Here, too, STart shines. Instead of plywood and chain link marking Broadway on Capitol Hill from East Olive Way past East Denny Way to Nagle Place, there are dozens of projects that have turned those blocks into an open-air gallery, best seen at night, coordinated by artist Christian French.

Even when it rains, people are making a night of it strolling by the sculptures, videos and installations inside the windows of what used to be stores and on boarded-up exteriors.

Not everything has gone smoothly. John Berry painted the exterior of what was formerly Twice Sold Tales and twice had his stenciled abstractions painted over by somebody who presumably didn't like what he/she mistook for graffiti. (The city's Graffiti Rangers deny involvement.) The third time was a charm, however. It's still there.

Besides vandalism, there's theft. Last June, a group called Friends of the Nib put up a dozen vinyl banners across the exterior of the old Jack in the Box on Broadway. They were immediately stolen.

New versions are back, screwed into boards that nobody has managed to pry loose.
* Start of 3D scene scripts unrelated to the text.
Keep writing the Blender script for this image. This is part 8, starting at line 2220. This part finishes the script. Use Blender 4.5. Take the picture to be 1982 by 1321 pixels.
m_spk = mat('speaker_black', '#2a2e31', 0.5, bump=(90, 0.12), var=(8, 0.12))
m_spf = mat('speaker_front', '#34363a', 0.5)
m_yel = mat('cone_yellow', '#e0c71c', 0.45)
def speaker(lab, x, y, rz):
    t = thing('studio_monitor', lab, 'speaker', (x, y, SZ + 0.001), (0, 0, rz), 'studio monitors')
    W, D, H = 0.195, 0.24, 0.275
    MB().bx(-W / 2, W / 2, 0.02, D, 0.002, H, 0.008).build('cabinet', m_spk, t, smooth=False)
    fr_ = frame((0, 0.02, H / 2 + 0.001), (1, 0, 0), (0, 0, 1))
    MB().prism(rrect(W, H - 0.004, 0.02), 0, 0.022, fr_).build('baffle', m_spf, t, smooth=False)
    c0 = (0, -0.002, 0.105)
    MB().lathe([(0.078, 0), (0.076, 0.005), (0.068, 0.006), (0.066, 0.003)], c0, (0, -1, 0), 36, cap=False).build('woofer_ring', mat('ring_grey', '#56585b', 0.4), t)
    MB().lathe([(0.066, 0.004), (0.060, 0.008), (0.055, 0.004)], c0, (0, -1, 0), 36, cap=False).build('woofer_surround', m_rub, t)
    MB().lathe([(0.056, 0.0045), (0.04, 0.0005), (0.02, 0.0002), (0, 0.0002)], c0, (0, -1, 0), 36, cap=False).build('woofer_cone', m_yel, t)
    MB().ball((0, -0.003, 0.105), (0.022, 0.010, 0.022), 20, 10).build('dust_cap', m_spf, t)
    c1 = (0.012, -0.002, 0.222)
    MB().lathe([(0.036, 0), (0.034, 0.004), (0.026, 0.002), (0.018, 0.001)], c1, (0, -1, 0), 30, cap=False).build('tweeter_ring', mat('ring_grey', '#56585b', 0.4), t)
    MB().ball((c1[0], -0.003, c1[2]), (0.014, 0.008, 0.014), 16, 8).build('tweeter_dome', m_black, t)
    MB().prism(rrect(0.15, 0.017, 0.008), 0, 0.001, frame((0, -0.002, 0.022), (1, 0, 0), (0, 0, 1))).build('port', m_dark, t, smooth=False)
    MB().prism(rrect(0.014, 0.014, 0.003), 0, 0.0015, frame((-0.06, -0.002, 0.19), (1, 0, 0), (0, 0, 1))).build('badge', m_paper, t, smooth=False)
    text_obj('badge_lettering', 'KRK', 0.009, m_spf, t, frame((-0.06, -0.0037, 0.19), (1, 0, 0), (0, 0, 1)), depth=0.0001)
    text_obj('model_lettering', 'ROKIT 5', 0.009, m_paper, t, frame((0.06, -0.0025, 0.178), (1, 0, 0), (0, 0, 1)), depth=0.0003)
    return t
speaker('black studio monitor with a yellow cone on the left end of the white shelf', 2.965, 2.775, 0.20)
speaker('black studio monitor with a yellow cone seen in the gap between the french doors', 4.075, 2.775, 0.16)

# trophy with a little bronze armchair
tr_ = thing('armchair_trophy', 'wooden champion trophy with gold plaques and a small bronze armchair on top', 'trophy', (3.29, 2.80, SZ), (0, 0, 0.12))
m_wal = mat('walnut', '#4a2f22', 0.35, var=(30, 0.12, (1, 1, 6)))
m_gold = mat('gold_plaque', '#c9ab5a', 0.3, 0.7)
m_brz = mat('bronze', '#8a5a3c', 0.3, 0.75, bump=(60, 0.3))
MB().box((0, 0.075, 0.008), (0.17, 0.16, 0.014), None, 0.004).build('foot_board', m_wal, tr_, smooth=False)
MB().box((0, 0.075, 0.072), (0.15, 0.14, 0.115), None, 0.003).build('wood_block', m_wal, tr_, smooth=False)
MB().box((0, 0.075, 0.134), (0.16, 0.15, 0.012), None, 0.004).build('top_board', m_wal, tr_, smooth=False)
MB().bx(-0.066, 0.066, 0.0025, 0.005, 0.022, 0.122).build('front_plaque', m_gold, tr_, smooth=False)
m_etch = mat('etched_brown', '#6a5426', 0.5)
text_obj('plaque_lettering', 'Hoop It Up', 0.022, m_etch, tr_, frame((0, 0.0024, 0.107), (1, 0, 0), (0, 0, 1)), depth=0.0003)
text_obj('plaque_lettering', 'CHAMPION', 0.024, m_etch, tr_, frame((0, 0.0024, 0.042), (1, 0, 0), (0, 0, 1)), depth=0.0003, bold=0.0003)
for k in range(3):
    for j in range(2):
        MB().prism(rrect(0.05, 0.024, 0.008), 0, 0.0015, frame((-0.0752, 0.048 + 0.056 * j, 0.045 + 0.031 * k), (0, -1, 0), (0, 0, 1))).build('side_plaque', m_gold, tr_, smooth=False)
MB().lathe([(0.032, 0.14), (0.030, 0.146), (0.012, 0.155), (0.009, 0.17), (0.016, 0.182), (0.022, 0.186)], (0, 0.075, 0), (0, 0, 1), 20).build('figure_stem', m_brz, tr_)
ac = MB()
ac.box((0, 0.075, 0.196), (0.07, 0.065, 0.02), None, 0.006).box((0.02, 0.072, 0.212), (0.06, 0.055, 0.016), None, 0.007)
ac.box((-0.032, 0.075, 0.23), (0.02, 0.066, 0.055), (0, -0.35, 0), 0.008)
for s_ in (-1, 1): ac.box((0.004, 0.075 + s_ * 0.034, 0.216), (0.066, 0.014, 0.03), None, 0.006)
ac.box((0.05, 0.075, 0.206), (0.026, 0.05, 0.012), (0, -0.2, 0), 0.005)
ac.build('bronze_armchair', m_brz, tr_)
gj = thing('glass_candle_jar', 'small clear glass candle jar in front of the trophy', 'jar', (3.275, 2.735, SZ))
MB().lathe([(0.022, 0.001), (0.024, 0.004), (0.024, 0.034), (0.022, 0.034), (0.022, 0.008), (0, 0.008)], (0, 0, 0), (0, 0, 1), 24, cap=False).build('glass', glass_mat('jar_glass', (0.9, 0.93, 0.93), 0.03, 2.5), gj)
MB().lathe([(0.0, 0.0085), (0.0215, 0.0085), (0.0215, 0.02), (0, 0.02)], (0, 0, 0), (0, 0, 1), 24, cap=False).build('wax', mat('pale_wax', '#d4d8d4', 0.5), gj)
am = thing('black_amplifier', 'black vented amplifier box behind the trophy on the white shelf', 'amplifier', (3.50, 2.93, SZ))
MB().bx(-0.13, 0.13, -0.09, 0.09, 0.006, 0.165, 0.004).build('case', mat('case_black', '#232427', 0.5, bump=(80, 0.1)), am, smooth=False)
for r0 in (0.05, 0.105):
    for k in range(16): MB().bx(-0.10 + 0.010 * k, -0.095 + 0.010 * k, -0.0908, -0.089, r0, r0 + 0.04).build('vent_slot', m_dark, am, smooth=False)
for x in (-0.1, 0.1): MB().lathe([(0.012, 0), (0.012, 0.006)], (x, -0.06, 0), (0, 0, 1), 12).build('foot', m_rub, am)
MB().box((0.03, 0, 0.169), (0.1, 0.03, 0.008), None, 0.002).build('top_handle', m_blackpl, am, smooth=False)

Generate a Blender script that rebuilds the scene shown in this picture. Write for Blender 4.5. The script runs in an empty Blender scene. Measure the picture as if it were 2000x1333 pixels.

Those who take the STart stroll along Broadway can see, among other notable projects, Evan Blackwell's giant meteorological balloons rising and falling; Jennifer Carroll and Steve Walker's luridly colored tutus and toe shoes tapping out a mad beat; Christian French's gleaming trophy wall, praising spiritual enlightenment instead of consumerism; Tomiko Jones' lovely video of her cutting her hair, and Jason Puccinelli's three-dimensional, floating portrait of his dad as a sad young man.

It's early days for STart, but among the significant permanent artworks already installed along the Martin Luther King corridor, two sculptures stand out: Roger Shimomura's "Rainier Valley Haiku" on the Myrtle plaza across from the Othello Street Station, and Buster Simpson's "Parable," in the plaza of the Rainier Beach Station.

Shimomura's sculpture was not an easy sell in the neighborhood. It's a 20-foot totem that satirizes an Asian-American version of the American dream in Shimomura's distinctive brand of billboard-style, hard-edge Pop. He tells his story through objects, one on top of the other. A shiny black shoe rests on a rice bowl, which stands on a Creamsicle.

The artist's initial plan called for a banana instead of the Creamsicle, but to some Asian-Americans in the neighborhood, that insult, even as satire from a Japanese-American artist, was too much.

A banana, of course, is white inside its yellow skin. So is the Creamsicle, maybe a bit more orange, but as a compromise object, it worked. The community felt heard and Shimomura felt the piece still represents him.

Back to the piece. On top of the shiny shoe is a graduation cap. At the bottom is a traditional sandal. What does an upward-striving culture lose in the quest for academic excellence and business success? Inlaid into the sculpture's base are a series of haikus that sweeten Shimomura's pill. His pill may be bitter, but in bright primaries, it's also bracing with a wit that repeated viewings will not wear out.

Simpson's "Parable" is a heavy-metal still life, a giant bowl of pears made of recycled rails with recycled rail lights that make the piece a destination site at night. It's tough and beautiful, domestic and industrial. It joins the neighborhood's industrial base to its mixed-use future and says this place, once an eyesore, is as worthy of an admiring visit as the Olympic Sculpture Park.

Dick Elliott's "Sound of Light," a mosaic of bicycle reflectors, is another terrific project. It brings urban dazzle to the retaining wall along Martin Luther King near Huston Street.

And there's much more to come. The budgeted amount for STart works is $18 million, set 11 years ago and based on the projected cost of above-ground construction. Excluding the temporary projects, the program has involved 85 artists so far.